Der Rechtsanspruch eines von einer Entscheidung Betroffenen auf die Beachtung der verwaltungsgerichtlichen Zuständigkeit erfasst angesichts des in § 28 VwGVG verankerten Systems auch die Frage, ob das Verwaltungsgericht seine Zuständigkeit zur Entscheidung in der Sache selbst dem § 28 VwGVG konform wahrnimmt.

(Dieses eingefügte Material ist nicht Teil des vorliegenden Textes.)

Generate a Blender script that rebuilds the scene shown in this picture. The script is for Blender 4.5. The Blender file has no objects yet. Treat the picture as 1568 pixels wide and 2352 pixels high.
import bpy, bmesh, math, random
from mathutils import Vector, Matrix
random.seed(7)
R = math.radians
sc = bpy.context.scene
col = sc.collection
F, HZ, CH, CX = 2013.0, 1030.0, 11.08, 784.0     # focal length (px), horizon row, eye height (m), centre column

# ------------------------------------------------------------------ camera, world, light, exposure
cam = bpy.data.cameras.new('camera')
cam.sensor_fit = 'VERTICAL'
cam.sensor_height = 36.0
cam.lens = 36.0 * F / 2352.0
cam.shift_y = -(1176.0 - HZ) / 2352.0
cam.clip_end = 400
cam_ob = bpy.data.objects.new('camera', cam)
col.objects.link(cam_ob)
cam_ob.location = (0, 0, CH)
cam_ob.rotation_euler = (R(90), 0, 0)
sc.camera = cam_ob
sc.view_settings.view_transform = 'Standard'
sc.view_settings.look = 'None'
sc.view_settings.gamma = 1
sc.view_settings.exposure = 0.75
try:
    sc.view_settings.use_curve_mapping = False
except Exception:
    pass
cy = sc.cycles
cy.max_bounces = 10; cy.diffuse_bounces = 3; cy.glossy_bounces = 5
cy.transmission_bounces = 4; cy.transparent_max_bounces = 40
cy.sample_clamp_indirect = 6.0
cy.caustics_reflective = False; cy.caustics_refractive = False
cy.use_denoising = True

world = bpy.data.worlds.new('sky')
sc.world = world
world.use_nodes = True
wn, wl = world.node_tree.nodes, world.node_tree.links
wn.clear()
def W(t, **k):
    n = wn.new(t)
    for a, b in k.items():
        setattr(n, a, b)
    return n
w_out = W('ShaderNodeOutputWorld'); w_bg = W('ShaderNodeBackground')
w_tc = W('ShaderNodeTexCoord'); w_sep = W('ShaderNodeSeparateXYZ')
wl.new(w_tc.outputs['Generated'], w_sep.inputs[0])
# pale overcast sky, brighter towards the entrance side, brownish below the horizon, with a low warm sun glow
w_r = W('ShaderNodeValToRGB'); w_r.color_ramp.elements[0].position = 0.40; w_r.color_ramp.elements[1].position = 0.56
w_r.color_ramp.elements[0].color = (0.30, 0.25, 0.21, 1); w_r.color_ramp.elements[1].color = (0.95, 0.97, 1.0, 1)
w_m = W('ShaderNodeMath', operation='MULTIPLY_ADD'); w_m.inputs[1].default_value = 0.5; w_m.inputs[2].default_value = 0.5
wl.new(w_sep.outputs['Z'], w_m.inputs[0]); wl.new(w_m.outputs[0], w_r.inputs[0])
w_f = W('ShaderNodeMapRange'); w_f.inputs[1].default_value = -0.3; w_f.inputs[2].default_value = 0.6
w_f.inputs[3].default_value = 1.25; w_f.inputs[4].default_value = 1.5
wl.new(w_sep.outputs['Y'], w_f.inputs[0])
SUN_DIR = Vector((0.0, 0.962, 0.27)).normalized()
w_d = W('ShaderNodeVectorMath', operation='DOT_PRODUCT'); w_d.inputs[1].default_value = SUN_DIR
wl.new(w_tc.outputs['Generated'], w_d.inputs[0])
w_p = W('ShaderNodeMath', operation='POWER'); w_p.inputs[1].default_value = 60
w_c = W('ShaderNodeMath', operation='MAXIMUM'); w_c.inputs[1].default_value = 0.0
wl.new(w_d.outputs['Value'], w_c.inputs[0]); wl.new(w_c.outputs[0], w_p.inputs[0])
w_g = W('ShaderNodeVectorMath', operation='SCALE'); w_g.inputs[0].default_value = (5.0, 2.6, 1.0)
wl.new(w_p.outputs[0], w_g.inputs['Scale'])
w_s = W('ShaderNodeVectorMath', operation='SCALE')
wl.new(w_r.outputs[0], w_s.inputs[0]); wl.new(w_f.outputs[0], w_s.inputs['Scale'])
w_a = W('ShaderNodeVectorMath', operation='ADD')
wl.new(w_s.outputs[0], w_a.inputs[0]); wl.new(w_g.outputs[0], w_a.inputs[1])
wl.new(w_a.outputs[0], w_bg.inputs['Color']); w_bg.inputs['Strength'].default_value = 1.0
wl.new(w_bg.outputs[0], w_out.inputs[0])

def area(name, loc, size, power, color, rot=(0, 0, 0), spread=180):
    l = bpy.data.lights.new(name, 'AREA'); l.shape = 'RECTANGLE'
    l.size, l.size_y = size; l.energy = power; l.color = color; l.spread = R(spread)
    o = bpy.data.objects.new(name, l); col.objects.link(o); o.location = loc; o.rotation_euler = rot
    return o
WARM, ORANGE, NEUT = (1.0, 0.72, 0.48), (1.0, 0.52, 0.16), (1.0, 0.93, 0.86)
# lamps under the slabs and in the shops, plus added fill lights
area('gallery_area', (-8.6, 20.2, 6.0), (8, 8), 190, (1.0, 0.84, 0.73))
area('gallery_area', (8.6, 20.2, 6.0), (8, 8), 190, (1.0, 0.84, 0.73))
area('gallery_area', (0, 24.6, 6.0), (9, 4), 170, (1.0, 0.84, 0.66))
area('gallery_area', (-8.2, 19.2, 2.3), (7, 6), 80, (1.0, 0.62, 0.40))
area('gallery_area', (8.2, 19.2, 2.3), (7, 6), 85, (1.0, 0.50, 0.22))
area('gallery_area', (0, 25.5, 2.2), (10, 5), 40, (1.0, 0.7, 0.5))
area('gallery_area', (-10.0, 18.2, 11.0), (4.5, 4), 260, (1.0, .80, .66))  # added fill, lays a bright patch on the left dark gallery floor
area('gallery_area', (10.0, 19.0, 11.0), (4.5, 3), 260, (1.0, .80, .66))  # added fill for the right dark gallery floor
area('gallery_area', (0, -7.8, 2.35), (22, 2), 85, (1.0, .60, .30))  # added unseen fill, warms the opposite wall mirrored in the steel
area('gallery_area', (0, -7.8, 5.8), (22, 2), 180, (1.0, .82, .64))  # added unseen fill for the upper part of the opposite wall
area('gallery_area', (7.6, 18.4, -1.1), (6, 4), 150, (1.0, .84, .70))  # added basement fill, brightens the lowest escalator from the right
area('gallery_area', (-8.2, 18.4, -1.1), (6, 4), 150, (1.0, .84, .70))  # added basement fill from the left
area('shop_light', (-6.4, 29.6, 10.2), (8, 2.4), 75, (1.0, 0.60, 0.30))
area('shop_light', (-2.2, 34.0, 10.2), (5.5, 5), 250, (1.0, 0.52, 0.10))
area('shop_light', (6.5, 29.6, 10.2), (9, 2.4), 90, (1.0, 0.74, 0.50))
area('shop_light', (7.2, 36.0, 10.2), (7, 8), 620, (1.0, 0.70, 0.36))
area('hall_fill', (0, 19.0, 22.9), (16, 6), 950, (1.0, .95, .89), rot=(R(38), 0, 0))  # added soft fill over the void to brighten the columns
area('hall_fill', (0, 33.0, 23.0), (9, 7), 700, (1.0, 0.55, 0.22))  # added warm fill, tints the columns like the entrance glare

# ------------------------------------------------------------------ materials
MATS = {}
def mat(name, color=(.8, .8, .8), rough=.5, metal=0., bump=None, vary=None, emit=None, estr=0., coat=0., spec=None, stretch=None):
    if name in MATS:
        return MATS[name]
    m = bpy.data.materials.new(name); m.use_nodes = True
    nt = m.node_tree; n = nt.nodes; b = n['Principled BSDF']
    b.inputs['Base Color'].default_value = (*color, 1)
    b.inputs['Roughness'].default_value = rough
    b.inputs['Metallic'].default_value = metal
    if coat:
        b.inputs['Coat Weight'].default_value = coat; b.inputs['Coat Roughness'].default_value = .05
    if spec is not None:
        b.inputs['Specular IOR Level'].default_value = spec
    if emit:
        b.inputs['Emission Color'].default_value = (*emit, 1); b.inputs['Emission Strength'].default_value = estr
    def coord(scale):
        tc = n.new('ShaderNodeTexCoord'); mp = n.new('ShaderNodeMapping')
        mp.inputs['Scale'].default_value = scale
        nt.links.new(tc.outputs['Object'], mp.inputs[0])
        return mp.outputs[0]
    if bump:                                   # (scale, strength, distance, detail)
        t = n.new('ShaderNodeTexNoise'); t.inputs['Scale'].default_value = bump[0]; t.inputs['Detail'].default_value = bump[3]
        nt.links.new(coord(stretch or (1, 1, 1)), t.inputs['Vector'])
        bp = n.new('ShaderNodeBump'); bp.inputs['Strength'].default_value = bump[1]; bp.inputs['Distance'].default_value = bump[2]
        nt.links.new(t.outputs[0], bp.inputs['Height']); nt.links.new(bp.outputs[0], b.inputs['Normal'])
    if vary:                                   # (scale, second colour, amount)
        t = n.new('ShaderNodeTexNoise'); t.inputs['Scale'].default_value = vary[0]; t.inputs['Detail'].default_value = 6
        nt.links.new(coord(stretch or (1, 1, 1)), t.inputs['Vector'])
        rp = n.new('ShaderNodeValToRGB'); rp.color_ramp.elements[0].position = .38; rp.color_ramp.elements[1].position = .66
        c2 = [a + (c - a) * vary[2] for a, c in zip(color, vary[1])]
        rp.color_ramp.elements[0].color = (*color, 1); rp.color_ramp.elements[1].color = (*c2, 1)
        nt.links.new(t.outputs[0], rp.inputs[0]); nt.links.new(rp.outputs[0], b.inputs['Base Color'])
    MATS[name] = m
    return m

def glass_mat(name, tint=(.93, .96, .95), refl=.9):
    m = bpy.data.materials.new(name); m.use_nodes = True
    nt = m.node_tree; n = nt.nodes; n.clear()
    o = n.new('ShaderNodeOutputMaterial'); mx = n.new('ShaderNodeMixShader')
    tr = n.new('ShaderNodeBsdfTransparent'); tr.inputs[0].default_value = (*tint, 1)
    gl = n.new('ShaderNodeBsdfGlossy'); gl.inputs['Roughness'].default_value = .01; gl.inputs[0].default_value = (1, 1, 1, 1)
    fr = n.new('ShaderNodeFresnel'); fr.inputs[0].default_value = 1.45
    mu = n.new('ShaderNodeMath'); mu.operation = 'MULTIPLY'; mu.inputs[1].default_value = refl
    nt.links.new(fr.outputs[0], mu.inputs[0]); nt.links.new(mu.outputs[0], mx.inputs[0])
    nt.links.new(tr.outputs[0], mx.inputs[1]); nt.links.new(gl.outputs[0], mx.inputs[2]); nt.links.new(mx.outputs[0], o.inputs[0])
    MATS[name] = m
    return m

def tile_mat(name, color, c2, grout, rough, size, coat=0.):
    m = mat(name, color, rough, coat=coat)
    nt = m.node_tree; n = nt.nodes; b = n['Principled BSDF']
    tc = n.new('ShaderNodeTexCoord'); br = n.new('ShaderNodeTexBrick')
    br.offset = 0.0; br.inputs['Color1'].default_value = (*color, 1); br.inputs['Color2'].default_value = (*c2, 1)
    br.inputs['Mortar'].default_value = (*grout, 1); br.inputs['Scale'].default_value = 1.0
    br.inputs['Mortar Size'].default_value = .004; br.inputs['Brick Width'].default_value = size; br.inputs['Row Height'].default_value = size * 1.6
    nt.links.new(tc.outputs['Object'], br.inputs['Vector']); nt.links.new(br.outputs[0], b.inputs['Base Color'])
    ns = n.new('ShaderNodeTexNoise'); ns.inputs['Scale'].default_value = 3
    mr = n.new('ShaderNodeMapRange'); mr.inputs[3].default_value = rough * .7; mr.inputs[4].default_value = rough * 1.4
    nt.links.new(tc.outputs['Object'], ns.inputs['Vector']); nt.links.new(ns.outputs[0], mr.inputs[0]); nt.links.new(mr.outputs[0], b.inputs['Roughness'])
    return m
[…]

Das Verwaltungsgericht hat daher insbesondere nachvollziehbar zu begründen, wenn es eine meritorische Entscheidungszuständigkeit nicht als gegeben annimmt, etwa weil es das Vorliegen der Voraussetzungen der Z 1 und Z 2 des § 28 Abs 2 VwGVG verneint bzw wenn es von der Möglichkeit des § 28 Abs 3 erster Satz VwGVG nicht Gebrauch macht.
5. In beiden Bescheiden der revisionswerbenden Verwaltungsbehörde finden sich keine Feststellungen, die im Sinne der Erwägungen unter Punkt 3.3. eine abschließende Beurteilung der Frage ermöglichen würden, ob es sich bei der österreichischen Teilstrecke der von der erstmitbeteiligten Partei betriebenen Kraftfahrlinie W - N - K um eine im Wesentlichen touristischen Zwecken dienende Linie im Sinne des § 7 Abs 1 Z 4 lit b zweiter Halbsatz KflG handelt (was nach der oben dargelegten Rechtslage voraussetzt, dass kein öffentlicher Personenverkehrsdienst im Sinne des Art 2 lit a der VO 1370/2007 vorliegt); auch lassen sich den vorgelegten Verfahrensakten - abgesehen von der Einholung von Stellungnahmen unter anderem der erstmitbeteiligten Partei - keine weiteren Ermittlungsschritte in diese Richtung entnehmen.
Auch das Verwaltungsgericht hat sich nicht mit der Frage auseinandergesetzt, ob es sich bei der österreichischen Teilstrecke der Linie W - N - K um eine im Wesentlichen touristischen Zwecken dienende Linie im Sinne des § 7 Abs 1 Z 4 lit b zweiter Halbsatz KflG (unter Zugrundelegung der oben dargelegten Auslegung) handelt; es hat auch keinerlei Feststellungen getroffen. Ausgehend von der nicht näher begründeten Annahme, für eine Entscheidung über die gegenständlichen Linien sei der Ausgang des Verfahrens betreffend die Kraftfahrlinie W N - W - K abzuwarten, sind die angefochtenen Beschlüsse offenbar von der Ansicht getragen, dass die Linie der erstmitbeteiligten Partei nicht im Wesentlichen touristischen Zwecken dient. Das Verwaltungsgericht hat jedoch nicht begründet, warum es den maßgeblichen Sachverhalt, insbesondere im Hinblick auf § 28 Abs 2 Z 2 VwGVG, nicht selbst festgestellt hat.
6. Die angefochtenen Beschlüsse waren daher wegen Rechtswidrigkeit infolge Verletzung von Verfahrensvorschriften gemäß § 42 Abs 2 Z 3 lit b und c VwGG aufzuheben.
Bei diesem Ergebnis konnte von der Durchführung der beantragten mündlichen Verhandlungen abgesehen werden (§ 39 Abs 2 Z 3 VwGG).
Gemäß § 47 Abs 4 VwGG hat die revisionswerbende Partei (unter anderem) in dem hier vorliegenden Fall einer Amtsrevision gemäß Art 133 Abs 6 Z 2 B-VG keinen Anspruch auf Aufwandersatz. Die Anträge der revisionswerbenden Verwaltungsbehörde, der Verwaltungsgerichtshof möge ihr den tarifmäßig festgelegten Kostenersatz für Vorlage-, Schriftsatz- und Verhandlungsaufwand zuerkennen, waren daher abzuweisen.